Source data

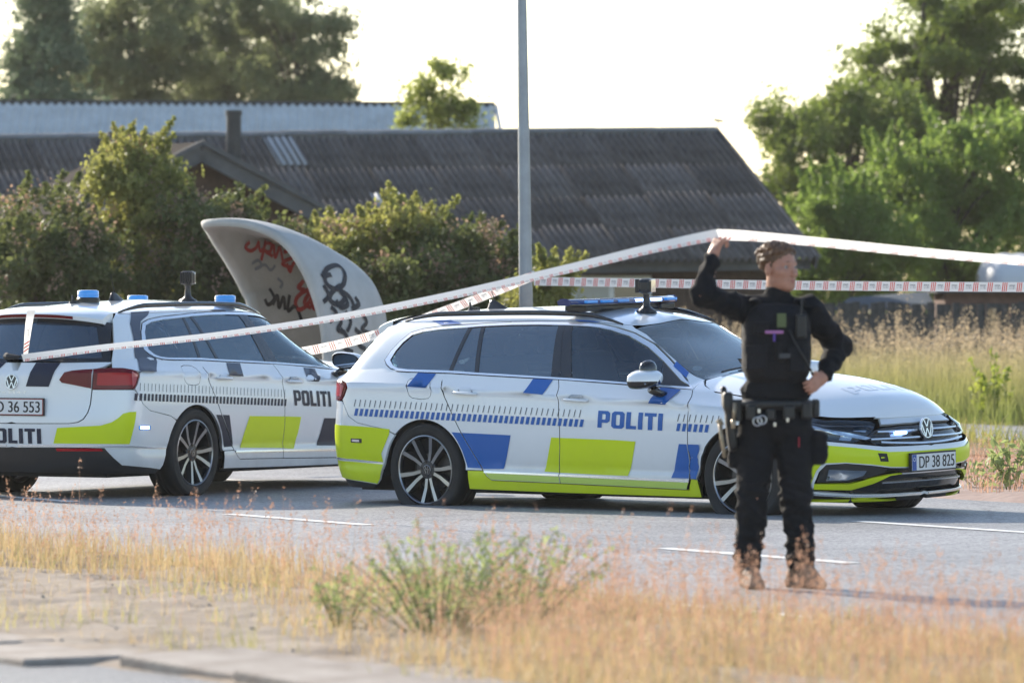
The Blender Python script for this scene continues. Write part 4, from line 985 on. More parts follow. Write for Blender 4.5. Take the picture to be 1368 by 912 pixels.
DLO=[(-.422,1.084),(-.374,1.048),(-.318,1.031),(-.219,1.023),(-.028,1.02),(.186,1.017),(.423,1.006),(.758,.994),(1.088,.981),(1.17,.978),(1.273,.974),(1.638,.956),(1.9,.940),(2.24,.919),(2.137,.962),(2.042,1.017),(1.918,1.09),(1.754,1.184),(1.593,1.26),(1.451,1.303),(1.357,1.320),(1.264,1.329),(1.072,1.336),(.831,1.338),(.61,1.336),(.352,1.327),(.233,1.319),(-.052,1.303),(-.21,1.285),(-.30,1.262),(-.36,1.21),(-.4,1.149)]
CHR=[(-.476,1.085),(-.442,1.055),(-.393,1.030),(-.312,1.012),(-.199,1.007),(.186,1.001),(.432,.991),(.768,.979),(1.096,.967),(1.177,.964),(1.644,.942),(1.9,.926),(2.28,.903),(2.16,.966),(2.06,1.028),(1.93,1.105),(1.765,1.2),(1.60,1.277),(1.455,1.322),(1.355,1.340),(1.255,1.349),(1.07,1.356),(.83,1.358),(.60,1.355),(.345,1.346),(.225,1.338),(-.06,1.322),(-.22,1.304),(-.325,1.278),(-.397,1.216),(-.450,1.149)]
def grow(poly,d):
    A=sum(poly[i-1][0]*poly[i][1]-poly[i][0]*poly[i-1][1] for i in range(len(poly)))
    if A<0: d=-d
    out=[]; n=len(poly)
    for i in range(n):
        a,b,e=np.array(poly[i-1]),np.array(poly[i]),np.array(poly[(i+1)%n]); t=e-a; t=t/np.hypot(*t); nn=np.array((t[1],-t[0])); out.append(tuple(b+nn*d))
    return out
SPLIT=[(1.172,.962),(1.197,.915),(1.219,.801),(1.232,.625),(1.231,.497),(1.216,.36),(1.226,.249)]
RSEAM=[(.150,.999),(.147,.948),(.168,.898),(.19,.837),(.225,.784),(.282,.689),(.347,.586),(.42,.485),(.496,.38),(.528,.329),(.564,.287),(.606,.258)]
FSEAM=[(2.285,.902),(2.315,.86),(2.343,.80),(2.338,.557),(2.338,.473),(2.336,.30),(2.318,.229)]
ARC_R=arc(0,.298,.377,2,176,26); ARC_F=arc(2.786,.298,.377,182,40,22)

def wheel(parent,x,side,ground,steer=0):
    """tyre (flattened where it meets the ground), alloy rim with five double spokes, brake disc, hub cap"""
    y=side*.785; s=side; c=Vector((x,y,.317))
    rot=Matrix.Rotation(R(-90*s),4,'X'); mat=Matrix.Translation(c)@rot        # local +z points outwards
    rim=MB()
    rim.cur=0
    rim.lathe([(.247,.108),(.2465,.116),(.240,.118),(.234,.112),(.230,.09)],56,mat)
    rim.cur=1
    rim.lathe([(.226,.09),(.222,.02),(.217,-.09),(.240,-.11),(.247,-.11)],48,mat)
    for k in range(10):
        a=2*math.pi*(k+ (.07 if k%2 else -.07))/10 + R(8)
        ca,sa=math.cos(a),math.sin(a)
        def P(r,w,h): return mat@Vector((r*ca-w*sa,r*sa+w*ca,h))
        w0,w1=.0115,.0150
        lean=.006 if k%2 else -.006
        f=[P(.045,-w0,.088),P(.045,w0,.088),P(.13,w0*1.1+lean,.096),P(.13,-w0*1.1+lean,.096),P(.234,w1,.112),P(.234,-w1,.112)]
        bk=[P(.045,-w0-.006,.05),P(.045,w0+.006,.05),P(.13,w0+.010+lean,.05),P(.13,-w0-.010+lean,.05),P(.234,w1+.008,.06),P(.234,-w1-.008,.06)]
        rim.cur=0; rim.add(f,[(0,3,2,1),(3,5,4,2)])
        rim.cur=1; rim.add(f+bk,[(1,2,8,7),(2,4,10,8),(4,5,11,10),(5,3,9,11),(3,0,6,9),(0,1,7,6)])
    rim.cur=1
    rim.lathe([(.072,.05),(.072,.082),(.064,.09),(.034,.092),(.001,.092)],30,mat)
    w=rim.build('wheel',[rim_silver,rim_dark],parent)
    cap=MB(); cap.cur=0; cap.lathe([(.034,.09),(.034,.097),(.031,.0985)],24,mat); cap.cur=1; cap.lathe([(.031,.0985),(.001,.099)],24,mat); cap.cur=0
    for sg in (-1,1):
        cap.prism([(sg*.004,-.024),(sg*.011,-.022),(sg*.0185,.006),(sg*.014,.008)],.003,mat@Matrix.Translation((0,0,.0985)))
        cap.prism([(sg*.001,.0),(sg*.005,.0),(sg*.0145,.024),(sg*.010,.026)],.003,mat@Matrix.Translation((0,0,.0985)))
    cap.build('hub_cap',[rim_silver,black_gloss],w)
    b=MB()
    for k in range(5):
        a=2*math.pi*k/5+R(26); b.tube([mat@Vector((.056*math.cos(a),.056*math.sin(a),.08)),mat@Vector((.056*math.cos(a),.056*math.sin(a),.094))],.0095,8)
    tag(b.build('wheel_bolts',black_gloss,w),kind='stuff')
    d=MB(); d.lathe([(.05,.02),(.155,.02),(.155,-.005),(.05,-.005)],36,mat); d.build('brake_disc',steel,w)
    bk=MB(); bk.lathe([(.216,-.03),(.001,-.03)],36,mat); bk.build('wheel_backing',dark_in,w)
    prof=[(.249,-.112),(.262,-.119),(.295,-.122),(.318,-.116),(.331,-.100),(.335,-.07),(.3355,-.035),(.330,-.032),(.330,-.026),(.3355,-.023),(.336,0),(.330,.003),(.330,.009),(.3355,.012),(.335,.07),(.331,.100),(.318,.116),(.305,.121),(.300,.1195),(.285,.1225),(.262,.119),(.249,.112)]
    t=MB(); t.lathe(prof,72,mat)
    for v in t.v:                                                     # load flattens the tyre on the road
        g=ground(v.x,v.y)
        if v.z<g+.10:
            k=max(0,min(1,(g+.10-v.z)/.12)); sq=max(0,g-(c.z-.335))
            v.y += (v.y-y)*k*min(sq*3.0,.34)
        if v.z<g+.003: v.z=g+.003
    t.build('tyre',rubber,w,True)
    return w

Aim
Your task is an exact transcription of all the data, minus the pictures.

The response
The Blender Python script for this scene continues. Write part 4, from line 985 on. More parts follow. Write for Blender 4.5. Take the picture to be 1368 by 912 pixels.
DLO=[(-.422,1.084),(-.374,1.048),(-.318,1.031),(-.219,1.023),(-.028,1.02),(.186,1.017),(.423,1.006),(.758,.994),(1.088,.981),(1.17,.978),(1.273,.974),(1.638,.956),(1.9,.940),(2.24,.919),(2.137,.962),(2.042,1.017),(1.918,1.09),(1.754,1.184),(1.593,1.26),(1.451,1.303),(1.357,1.320),(1.264,1.329),(1.072,1.336),(.831,1.338),(.61,1.336),(.352,1.327),(.233,1.319),(-.052,1.303),(-.21,1.285),(-.30,1.262),(-.36,1.21),(-.4,1.149)]
CHR=[(-.476,1.085),(-.442,1.055),(-.393,1.030),(-.312,1.012),(-.199,1.007),(.186,1.001),(.432,.991),(.768,.979),(1.096,.967),(1.177,.964),(1.644,.942),(1.9,.926),(2.28,.903),(2.16,.966),(2.06,1.028),(1.93,1.105),(1.765,1.2),(1.60,1.277),(1.455,1.322),(1.355,1.340),(1.255,1.349),(1.07,1.356),(.83,1.358),(.60,1.355),(.345,1.346),(.225,1.338),(-.06,1.322),(-.22,1.304),(-.325,1.278),(-.397,1.216),(-.450,1.149)]
def grow(poly,d):
    A=sum(poly[i-1][0]*poly[i][1]-poly[i][0]*poly[i-1][1] for i in range(len(poly)))
    if A<0: d=-d
    out=[]; n=len(poly)
    for i in range(n):
        a,b,e=np.array(poly[i-1]),np.array(poly[i]),np.array(poly[(i+1)%n]); t=e-a; t=t/np.hypot(*t); nn=np.array((t[1],-t[0])); out.append(tuple(b+nn*d))
    return out
SPLIT=[(1.172,.962),(1.197,.915),(1.219,.801),(1.232,.625),(1.231,.497),(1.216,.36),(1.226,.249)]
RSEAM=[(.150,.999),(.147,.948),(.168,.898),(.19,.837),(.225,.784),(.282,.689),(.347,.586),(.42,.485),(.496,.38),(.528,.329),(.564,.287),(.606,.258)]
FSEAM=[(2.285,.902),(2.315,.86),(2.343,.80),(2.338,.557),(2.338,.473),(2.336,.30),(2.318,.229)]
ARC_R=arc(0,.298,.377,2,176,26); ARC_F=arc(2.786,.298,.377,182,40,22)

def wheel(parent,x,side,ground,steer=0):
    """tyre (flattened where it meets the ground), alloy rim with five double spokes, brake disc, hub cap"""
    y=side*.785; s=side; c=Vector((x,y,.317))
    rot=Matrix.Rotation(R(-90*s),4,'X'); mat=Matrix.Translation(c)@rot        # local +z points outwards
    rim=MB()
    rim.cur=0
    rim.lathe([(.247,.108),(.2465,.116),(.240,.118),(.234,.112),(.230,.09)],56,mat)
    rim.cur=1
    rim.lathe([(.226,.09),(.222,.02),(.217,-.09),(.240,-.11),(.247,-.11)],48,mat)
    for k in range(10):
        a=2*math.pi*(k+ (.07 if k%2 else -.07))/10 + R(8)
        ca,sa=math.cos(a),math.sin(a)
        def P(r,w,h): return mat@Vector((r*ca-w*sa,r*sa+w*ca,h))
        w0,w1=.0115,.0150
        lean=.006 if k%2 else -.006
        f=[P(.045,-w0,.088),P(.045,w0,.088),P(.13,w0*1.1+lean,.096),P(.13,-w0*1.1+lean,.096),P(.234,w1,.112),P(.234,-w1,.112)]
        bk=[P(.045,-w0-.006,.05),P(.045,w0+.006,.05),P(.13,w0+.010+lean,.05),P(.13,-w0-.010+lean,.05),P(.234,w1+.008,.06),P(.234,-w1-.008,.06)]
        rim.cur=0; rim.add(f,[(0,3,2,1),(3,5,4,2)])
        rim.cur=1; rim.add(f+bk,[(1,2,8,7),(2,4,10,8),(4,5,11,10),(5,3,9,11),(3,0,6,9),(0,1,7,6)])
    rim.cur=1
    rim.lathe([(.072,.05),(.072,.082),(.064,.09),(.034,.092),(.001,.092)],30,mat)
    w=rim.build('wheel',[rim_silver,rim_dark],parent)
    cap=MB(); cap.cur=0; cap.lathe([(.034,.09),(.034,.097),(.031,.0985)],24,mat); cap.cur=1; cap.lathe([(.031,.0985),(.001,.099)],24,mat); cap.cur=0
    for sg in (-1,1):
        cap.prism([(sg*.004,-.024),(sg*.011,-.022),(sg*.0185,.006),(sg*.014,.008)],.003,mat@Matrix.Translation((0,0,.0985)))
        cap.prism([(sg*.001,.0),(sg*.005,.0),(sg*.0145,.024),(sg*.010,.026)],.003,mat@Matrix.Translation((0,0,.0985)))
    cap.build('hub_cap',[rim_silver,black_gloss],w)
    b=MB()
    for k in range(5):
        a=2*math.pi*k/5+R(26); b.tube([mat@Vector((.056*math.cos(a),.056*math.sin(a),.08)),mat@Vector((.056*math.cos(a),.056*math.sin(a),.094))],.0095,8)
    tag(b.build('wheel_bolts',black_gloss,w),kind='stuff')
    d=MB(); d.lathe([(.05,.02),(.155,.02),(.155,-.005),(.05,-.005)],36,mat); d.build('brake_disc',steel,w)
    bk=MB(); bk.lathe([(.216,-.03),(.001,-.03)],36,mat); bk.build('wheel_backing',dark_in,w)
    prof=[(.249,-.112),(.262,-.119),(.295,-.122),(.318,-.116),(.331,-.100),(.335,-.07),(.3355,-.035),(.330,-.032),(.330,-.026),(.3355,-.023),(.336,0),(.330,.003),(.330,.009),(.3355,.012),(.335,.07),(.331,.100),(.318,.116),(.305,.121),(.300,.1195),(.285,.1225),(.262,.119),(.249,.112)]
    t=MB(); t.lathe(prof,72,mat)
    for v in t.v:                                                     # load flattens the tyre on the road
        g=ground(v.x,v.y)
        if v.z<g+.10:
            k=max(0,min(1,(g+.10-v.z)/.12)); sq=max(0,g-(c.z-.335))
            v.y += (v.y-y)*k*min(sq*3.0,.34)
        if v.z<g+.003: v.z=g+.003
    t.build('tyre',rubber,w,True)
    return w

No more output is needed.